* _WHAT NEEDS TO BE DONE_
Copy out all of the material, matching it word for word.

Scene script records
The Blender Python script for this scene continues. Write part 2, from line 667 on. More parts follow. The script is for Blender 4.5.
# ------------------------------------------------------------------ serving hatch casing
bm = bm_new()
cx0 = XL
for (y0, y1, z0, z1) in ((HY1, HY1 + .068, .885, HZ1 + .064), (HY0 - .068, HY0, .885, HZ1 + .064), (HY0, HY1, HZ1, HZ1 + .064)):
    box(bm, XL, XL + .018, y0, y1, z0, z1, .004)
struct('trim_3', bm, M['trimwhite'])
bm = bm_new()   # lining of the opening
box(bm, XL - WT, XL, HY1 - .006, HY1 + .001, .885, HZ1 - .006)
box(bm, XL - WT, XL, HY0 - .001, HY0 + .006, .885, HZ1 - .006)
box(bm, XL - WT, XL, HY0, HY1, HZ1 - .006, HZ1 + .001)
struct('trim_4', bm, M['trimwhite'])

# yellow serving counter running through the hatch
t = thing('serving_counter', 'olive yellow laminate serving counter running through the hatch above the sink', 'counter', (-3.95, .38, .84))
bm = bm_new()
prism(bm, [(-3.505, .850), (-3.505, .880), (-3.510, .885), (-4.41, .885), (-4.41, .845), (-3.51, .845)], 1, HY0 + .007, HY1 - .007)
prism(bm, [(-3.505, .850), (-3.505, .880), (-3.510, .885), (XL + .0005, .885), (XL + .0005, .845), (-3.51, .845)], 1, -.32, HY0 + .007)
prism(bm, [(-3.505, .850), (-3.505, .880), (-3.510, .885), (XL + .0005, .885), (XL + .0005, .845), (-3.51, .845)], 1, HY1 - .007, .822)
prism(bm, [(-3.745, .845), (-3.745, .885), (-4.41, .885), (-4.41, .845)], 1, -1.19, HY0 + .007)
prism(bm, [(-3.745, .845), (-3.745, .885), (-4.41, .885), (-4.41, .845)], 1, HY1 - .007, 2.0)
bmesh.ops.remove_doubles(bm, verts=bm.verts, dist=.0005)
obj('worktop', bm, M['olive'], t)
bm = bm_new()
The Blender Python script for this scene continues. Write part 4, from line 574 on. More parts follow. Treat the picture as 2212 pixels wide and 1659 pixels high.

* _RESPONSE FOR THIS EXERCISE_
The Blender Python script for this scene continues. Write part 2, from line 667 on. More parts follow. The script is for Blender 4.5.
# ------------------------------------------------------------------ serving hatch casing
bm = bm_new()
cx0 = XL
for (y0, y1, z0, z1) in ((HY1, HY1 + .068, .885, HZ1 + .064), (HY0 - .068, HY0, .885, HZ1 + .064), (HY0, HY1, HZ1, HZ1 + .064)):
    box(bm, XL, XL + .018, y0, y1, z0, z1, .004)
struct('trim_3', bm, M['trimwhite'])
bm = bm_new()   # lining of the opening
box(bm, XL - WT, XL, HY1 - .006, HY1 + .001, .885, HZ1 - .006)
box(bm, XL - WT, XL, HY0 - .001, HY0 + .006, .885, HZ1 - .006)
box(bm, XL - WT, XL, HY0, HY1, HZ1 - .006, HZ1 + .001)
struct('trim_4', bm, M['trimwhite'])

# yellow serving counter running through the hatch
t = thing('serving_counter', 'olive yellow laminate serving counter running through the hatch above the sink', 'counter', (-3.95, .38, .84))
bm = bm_new()
prism(bm, [(-3.505, .850), (-3.505, .880), (-3.510, .885), (-4.41, .885), (-4.41, .845), (-3.51, .845)], 1, HY0 + .007, HY1 - .007)
prism(bm, [(-3.505, .850), (-3.505, .880), (-3.510, .885), (XL + .0005, .885), (XL + .0005, .845), (-3.51, .845)], 1, -.32, HY0 + .007)
prism(bm, [(-3.505, .850), (-3.505, .880), (-3.510, .885), (XL + .0005, .885), (XL + .0005, .845), (-3.51, .845)], 1, HY1 - .007, .822)
prism(bm, [(-3.745, .845), (-3.745, .885), (-4.41, .885), (-4.41, .845)], 1, -1.19, HY0 + .007)
prism(bm, [(-3.745, .845), (-3.745, .885), (-4.41, .885), (-4.41, .845)], 1, HY1 - .007, 2.0)
bmesh.ops.remove_doubles(bm, verts=bm.verts, dist=.0005)
obj('worktop', bm, M['olive'], t)
bm = bm_new()
The Blender Python script for this scene continues. Write part 4, from line 574 on. More parts follow. Treat the picture as 2212 pixels wide and 1659 pixels high.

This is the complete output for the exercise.